Thank you very much for your time educating me and your help!!
Solution 1:
This is not an answer but it's too long for a comment: the reason why it is so difficult to prove the Reimann Hypothesis could be that you cannot prove something that is not true.
Here is an interesting quote from a wonderful book written on the subject, Prime Obsession: Bernhard Riemann and the Greatest Unsolved Problem in Mathematics, by John Derbyshire:
You can decompose the zeta function into different parts, each of which tell you something about different zeta's behavior. One of these parts is the so-called $S$ function. For the entire range for which zeta has so far been studied - which is to say, for arguments on the critical line up to a height of around $10^{23}$ - $S$ mainly hovers between -1 and +1. The largest value known is around 3.2. There are strong reasons to think that if $S$ were ever to get up to around 100, then RH might be in trouble. The operative word there is "might"; $S$ attaining a value near 100 is a necessary condition for the RH to be in trouble but not a sufficient one.

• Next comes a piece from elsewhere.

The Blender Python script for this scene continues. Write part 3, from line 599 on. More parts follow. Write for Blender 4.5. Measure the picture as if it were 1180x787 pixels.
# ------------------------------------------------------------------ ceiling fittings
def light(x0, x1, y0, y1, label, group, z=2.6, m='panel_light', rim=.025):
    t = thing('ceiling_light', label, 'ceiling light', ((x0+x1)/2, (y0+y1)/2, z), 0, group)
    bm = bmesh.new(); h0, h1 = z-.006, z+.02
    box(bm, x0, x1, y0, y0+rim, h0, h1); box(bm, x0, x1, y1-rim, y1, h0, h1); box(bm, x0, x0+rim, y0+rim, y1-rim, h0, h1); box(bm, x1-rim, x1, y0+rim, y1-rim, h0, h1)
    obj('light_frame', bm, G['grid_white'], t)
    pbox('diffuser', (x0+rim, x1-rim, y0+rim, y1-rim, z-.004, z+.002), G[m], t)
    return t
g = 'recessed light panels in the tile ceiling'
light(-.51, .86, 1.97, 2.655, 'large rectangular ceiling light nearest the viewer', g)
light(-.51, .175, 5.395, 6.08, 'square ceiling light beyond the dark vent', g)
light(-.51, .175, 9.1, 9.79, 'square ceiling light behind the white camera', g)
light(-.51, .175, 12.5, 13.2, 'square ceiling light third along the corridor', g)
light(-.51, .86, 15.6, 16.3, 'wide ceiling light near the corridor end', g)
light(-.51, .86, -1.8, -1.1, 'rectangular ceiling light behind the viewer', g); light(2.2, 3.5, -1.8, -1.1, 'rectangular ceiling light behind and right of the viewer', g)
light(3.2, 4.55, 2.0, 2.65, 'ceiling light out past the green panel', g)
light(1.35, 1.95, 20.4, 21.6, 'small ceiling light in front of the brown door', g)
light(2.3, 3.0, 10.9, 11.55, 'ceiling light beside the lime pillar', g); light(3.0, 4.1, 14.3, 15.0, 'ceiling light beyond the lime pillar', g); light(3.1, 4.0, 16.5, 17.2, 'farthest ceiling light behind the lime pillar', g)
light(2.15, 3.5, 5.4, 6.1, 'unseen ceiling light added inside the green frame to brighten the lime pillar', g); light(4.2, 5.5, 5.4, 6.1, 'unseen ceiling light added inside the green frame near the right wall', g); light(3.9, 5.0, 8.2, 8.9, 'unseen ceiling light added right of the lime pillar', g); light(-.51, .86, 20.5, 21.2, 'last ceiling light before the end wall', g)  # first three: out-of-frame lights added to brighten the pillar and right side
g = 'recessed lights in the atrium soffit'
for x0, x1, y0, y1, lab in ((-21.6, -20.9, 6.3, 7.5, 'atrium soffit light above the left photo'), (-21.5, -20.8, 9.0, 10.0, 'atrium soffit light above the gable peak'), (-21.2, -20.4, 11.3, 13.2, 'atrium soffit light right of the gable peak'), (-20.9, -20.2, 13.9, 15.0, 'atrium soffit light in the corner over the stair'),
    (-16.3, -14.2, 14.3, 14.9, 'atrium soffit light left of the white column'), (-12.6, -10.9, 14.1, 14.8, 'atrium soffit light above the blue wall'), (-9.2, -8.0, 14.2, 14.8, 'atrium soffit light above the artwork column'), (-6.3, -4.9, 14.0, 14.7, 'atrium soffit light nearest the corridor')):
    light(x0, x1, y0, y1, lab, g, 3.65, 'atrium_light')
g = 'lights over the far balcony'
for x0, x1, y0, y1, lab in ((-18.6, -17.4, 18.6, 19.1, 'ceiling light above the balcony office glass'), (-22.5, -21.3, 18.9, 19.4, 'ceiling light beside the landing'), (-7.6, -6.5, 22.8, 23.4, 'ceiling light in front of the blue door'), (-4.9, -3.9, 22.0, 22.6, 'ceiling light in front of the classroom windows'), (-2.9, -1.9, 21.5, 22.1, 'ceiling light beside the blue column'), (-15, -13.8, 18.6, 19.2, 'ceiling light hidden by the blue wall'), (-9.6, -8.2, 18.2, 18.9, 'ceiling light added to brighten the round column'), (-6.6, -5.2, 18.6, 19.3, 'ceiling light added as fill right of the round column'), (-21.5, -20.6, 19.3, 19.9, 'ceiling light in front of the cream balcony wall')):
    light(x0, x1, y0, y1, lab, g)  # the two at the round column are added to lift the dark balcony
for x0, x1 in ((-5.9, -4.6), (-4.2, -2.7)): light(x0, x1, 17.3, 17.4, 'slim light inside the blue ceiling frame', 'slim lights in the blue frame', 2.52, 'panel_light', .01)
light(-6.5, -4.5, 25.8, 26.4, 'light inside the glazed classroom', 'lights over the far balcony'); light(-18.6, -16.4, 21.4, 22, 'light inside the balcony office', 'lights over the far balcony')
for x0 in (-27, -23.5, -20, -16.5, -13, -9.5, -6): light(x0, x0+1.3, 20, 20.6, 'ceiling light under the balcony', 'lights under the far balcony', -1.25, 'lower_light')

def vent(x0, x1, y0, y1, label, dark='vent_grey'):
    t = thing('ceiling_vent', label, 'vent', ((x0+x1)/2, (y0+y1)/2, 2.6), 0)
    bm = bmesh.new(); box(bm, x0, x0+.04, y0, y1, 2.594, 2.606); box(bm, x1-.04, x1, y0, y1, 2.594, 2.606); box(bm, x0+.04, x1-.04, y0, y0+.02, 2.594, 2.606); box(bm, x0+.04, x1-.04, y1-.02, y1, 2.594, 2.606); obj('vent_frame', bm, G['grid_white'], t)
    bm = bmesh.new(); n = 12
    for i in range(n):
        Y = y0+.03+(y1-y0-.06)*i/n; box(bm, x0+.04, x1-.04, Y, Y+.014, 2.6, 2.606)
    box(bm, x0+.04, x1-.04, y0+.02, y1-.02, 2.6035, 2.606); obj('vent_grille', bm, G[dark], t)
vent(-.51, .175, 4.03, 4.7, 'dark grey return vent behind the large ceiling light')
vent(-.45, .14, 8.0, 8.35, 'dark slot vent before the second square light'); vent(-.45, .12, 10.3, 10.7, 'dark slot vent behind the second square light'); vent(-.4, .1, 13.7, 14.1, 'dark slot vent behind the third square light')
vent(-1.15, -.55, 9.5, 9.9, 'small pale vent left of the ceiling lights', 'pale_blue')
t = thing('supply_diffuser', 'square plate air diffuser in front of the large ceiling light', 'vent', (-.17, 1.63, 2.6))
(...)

Could values of the $S$ function ever get that big? Why, yes! As a matter of fact, Atle Selberg proved in 1946 that $S$ is unbounded; that is to say, it will eventually, if you go high enough up the critical line, exceed any number you name! The rate of growth of $S$ is so creepingly slow that the heights involved are beyond imagining; but certainly $S$ will eventually get up to 100. Just how far would we have to explore up the critical line for $S$ to be that big? Probably around $10^{10^{10000}}$. Way beyond the range of our current computational abilities.